Nei primi sei mesi del 1961 circa 100.000 persone passarono da est a ovest. Le pressioni di Ulbricht si fecero sempre più forti. Nonostante a giugno di quell’anno egli dichiarò esplicitamente di non avere intenzione di costruire un muro, fu proprio quello l’esito dell’operazione “Rose” che venne messa in atto due mesi dopo. All’una di notte del 13 agosto, militari, polizia ed operai edili iniziarono la chiusura delle frontiere. Alle 6.00 filo spinato e transenne chiudevano ogni accesso a Berlino Ovest, con l’ordine di sparare a chiunque avesse tentato di passare dall’altra parte. In una notte, senza alcun tipo di preavviso, i cittadini di Berlino trovarono la loro strada sbarrata. Nel giro di pochi giorni al posto delle transenne, a minacciare la popolazione di Berlino si ergeva un muro di cemento alto tre metri e mezzo. Se gli occidentali tacciarono fin da subito la cosa come un fallimento del blocco sovietico e denunciarono l’aperta violazione degli accordi sulla Germania, nessuno prese seri provvedimenti al riguardo. Nessuno era disponibile ad intraprendere una rischiosa azione militare. Willy Brandt, futuro cancelliere della RFT e allora sindaco di Berlino Ovest, in una lettera al presidente Kennedy descrisse la disperazione in cui viveva la popolazione berlinese e la preoccupazione per la mancanza di reazioni occidentali. Tuttavia, fino a ottobre non arrivò altro che solidarietà.

La situazione si fece tesa solo quando vennero messi in discussione i diritti dei “pezzi grossi” occidentali.

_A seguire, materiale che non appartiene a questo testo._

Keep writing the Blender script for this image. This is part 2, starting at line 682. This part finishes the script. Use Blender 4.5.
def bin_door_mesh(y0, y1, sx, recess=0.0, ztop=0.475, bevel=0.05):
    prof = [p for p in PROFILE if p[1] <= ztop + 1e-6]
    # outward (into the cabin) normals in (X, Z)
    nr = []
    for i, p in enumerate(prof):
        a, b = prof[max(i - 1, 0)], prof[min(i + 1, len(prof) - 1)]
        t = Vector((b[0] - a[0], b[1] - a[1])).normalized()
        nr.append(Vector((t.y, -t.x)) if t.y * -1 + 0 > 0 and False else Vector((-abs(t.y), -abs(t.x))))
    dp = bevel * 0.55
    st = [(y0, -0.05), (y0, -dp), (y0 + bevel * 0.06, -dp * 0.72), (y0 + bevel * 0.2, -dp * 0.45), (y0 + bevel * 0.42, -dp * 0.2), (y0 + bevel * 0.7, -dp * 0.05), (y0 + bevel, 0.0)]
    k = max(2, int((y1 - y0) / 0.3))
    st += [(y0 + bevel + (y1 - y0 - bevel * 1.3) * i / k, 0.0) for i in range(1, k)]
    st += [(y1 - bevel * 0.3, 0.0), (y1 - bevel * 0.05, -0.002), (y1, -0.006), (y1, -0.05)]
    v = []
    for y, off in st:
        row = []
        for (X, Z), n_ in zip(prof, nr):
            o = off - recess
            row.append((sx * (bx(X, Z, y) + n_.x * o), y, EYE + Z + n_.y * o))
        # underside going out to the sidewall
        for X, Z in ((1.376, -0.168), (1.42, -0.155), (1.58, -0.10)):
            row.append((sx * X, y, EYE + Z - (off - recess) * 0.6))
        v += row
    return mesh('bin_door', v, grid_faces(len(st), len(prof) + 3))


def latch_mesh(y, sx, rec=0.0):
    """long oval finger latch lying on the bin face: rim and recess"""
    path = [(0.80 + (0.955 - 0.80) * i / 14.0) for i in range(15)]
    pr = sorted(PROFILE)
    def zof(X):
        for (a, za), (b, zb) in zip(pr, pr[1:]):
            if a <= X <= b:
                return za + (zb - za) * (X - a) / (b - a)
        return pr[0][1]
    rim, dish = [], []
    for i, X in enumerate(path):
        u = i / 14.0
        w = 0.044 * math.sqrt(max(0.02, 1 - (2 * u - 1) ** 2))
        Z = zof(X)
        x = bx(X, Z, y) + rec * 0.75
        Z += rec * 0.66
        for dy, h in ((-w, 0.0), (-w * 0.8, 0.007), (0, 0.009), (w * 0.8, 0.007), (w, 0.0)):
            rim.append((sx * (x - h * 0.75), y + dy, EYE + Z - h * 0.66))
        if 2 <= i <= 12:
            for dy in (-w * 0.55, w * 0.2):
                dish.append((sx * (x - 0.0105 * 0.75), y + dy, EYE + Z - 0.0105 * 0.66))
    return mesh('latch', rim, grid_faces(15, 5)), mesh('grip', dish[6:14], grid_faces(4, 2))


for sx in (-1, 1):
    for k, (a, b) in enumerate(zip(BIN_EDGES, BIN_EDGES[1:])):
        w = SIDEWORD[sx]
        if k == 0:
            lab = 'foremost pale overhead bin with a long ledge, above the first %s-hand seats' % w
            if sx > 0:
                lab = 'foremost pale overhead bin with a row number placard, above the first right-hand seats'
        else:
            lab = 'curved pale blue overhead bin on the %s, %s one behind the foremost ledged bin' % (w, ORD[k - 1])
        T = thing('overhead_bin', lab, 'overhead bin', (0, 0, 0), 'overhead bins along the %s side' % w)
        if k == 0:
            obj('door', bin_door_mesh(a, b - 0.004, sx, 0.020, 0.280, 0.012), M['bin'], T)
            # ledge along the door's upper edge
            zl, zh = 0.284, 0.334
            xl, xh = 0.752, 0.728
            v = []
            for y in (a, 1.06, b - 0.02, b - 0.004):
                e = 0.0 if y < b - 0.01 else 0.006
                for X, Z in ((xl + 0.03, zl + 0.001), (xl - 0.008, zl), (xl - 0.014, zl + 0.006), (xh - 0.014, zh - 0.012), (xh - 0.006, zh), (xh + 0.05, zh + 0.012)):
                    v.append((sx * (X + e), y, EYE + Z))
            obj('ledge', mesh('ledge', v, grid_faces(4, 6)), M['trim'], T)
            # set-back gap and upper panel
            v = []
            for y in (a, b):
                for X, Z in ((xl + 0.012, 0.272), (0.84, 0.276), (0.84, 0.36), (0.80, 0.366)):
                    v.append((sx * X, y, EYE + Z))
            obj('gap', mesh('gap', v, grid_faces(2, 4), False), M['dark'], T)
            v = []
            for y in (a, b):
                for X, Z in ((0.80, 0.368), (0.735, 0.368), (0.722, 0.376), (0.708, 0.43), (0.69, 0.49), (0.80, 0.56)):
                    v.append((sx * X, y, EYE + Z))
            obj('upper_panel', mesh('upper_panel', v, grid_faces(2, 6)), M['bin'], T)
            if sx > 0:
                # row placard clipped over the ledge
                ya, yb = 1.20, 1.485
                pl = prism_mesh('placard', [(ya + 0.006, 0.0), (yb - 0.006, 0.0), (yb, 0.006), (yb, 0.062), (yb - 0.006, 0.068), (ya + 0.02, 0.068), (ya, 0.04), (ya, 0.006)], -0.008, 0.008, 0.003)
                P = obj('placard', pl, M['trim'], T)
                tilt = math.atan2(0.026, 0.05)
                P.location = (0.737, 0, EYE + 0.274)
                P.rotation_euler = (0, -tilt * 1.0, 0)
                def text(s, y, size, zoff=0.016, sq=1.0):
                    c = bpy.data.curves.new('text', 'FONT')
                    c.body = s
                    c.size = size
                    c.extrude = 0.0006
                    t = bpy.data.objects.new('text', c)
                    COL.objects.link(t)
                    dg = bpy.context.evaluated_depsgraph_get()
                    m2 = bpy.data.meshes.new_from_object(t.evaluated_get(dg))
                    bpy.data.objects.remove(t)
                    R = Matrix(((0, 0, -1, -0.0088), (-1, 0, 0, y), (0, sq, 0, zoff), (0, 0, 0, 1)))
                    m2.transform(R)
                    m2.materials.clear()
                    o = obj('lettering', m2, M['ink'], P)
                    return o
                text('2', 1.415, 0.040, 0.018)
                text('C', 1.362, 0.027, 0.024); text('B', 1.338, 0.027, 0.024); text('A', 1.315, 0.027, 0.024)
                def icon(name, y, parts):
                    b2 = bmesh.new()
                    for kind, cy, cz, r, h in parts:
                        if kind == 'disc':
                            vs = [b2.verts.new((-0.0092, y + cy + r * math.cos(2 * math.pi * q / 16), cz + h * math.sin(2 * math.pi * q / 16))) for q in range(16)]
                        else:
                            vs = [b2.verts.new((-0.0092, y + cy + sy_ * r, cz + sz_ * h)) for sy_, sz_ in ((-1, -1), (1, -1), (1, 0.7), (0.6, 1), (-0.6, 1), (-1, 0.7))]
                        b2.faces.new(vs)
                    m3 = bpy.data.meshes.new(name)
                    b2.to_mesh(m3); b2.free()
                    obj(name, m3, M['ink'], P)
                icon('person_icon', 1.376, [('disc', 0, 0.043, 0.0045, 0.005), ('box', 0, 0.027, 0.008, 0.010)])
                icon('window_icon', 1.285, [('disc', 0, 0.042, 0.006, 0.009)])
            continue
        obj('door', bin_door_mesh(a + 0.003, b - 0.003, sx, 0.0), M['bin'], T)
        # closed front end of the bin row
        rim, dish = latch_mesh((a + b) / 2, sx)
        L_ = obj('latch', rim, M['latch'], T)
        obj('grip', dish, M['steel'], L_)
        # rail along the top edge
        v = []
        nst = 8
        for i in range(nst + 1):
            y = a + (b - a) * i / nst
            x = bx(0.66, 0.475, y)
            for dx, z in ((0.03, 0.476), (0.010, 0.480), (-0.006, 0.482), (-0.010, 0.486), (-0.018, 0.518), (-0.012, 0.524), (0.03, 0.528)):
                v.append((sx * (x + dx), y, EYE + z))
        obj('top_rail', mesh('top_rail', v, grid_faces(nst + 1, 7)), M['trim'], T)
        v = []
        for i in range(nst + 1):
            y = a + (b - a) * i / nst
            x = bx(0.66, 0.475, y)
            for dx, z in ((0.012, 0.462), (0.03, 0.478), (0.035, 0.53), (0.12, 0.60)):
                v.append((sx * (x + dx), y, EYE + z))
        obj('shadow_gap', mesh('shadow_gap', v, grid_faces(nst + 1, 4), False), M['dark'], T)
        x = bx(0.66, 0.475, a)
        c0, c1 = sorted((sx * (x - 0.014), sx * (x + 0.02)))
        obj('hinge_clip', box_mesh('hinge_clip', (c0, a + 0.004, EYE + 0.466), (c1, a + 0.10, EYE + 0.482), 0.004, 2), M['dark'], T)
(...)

Un alto funzionario civile americano venne fermato e perquisito dalla polizia mentre si stava recando a teatro a Berlino Est. Questo atto, denunciato al risoluto generale Lucius Clay, rappresentate a Berlino del presidente, portò le tensioni alle stelle. Il muro spezzava le vite dei cittadini di Berlino e nessuno era disposto a una guerra distruttiva per questo, eppure in seguito a questo avvenimento vennero schierati i carri armati al checkpoint charlie e si sfiorò il conflitto. Nessuno sparò, e come è noto, il muro rimase in piedi per ventotto anni. Poi cadde. Ma il sogno della scomparsa dei muri durò poco. Altri, meno famosi, hanno sostituito quello di Berlino.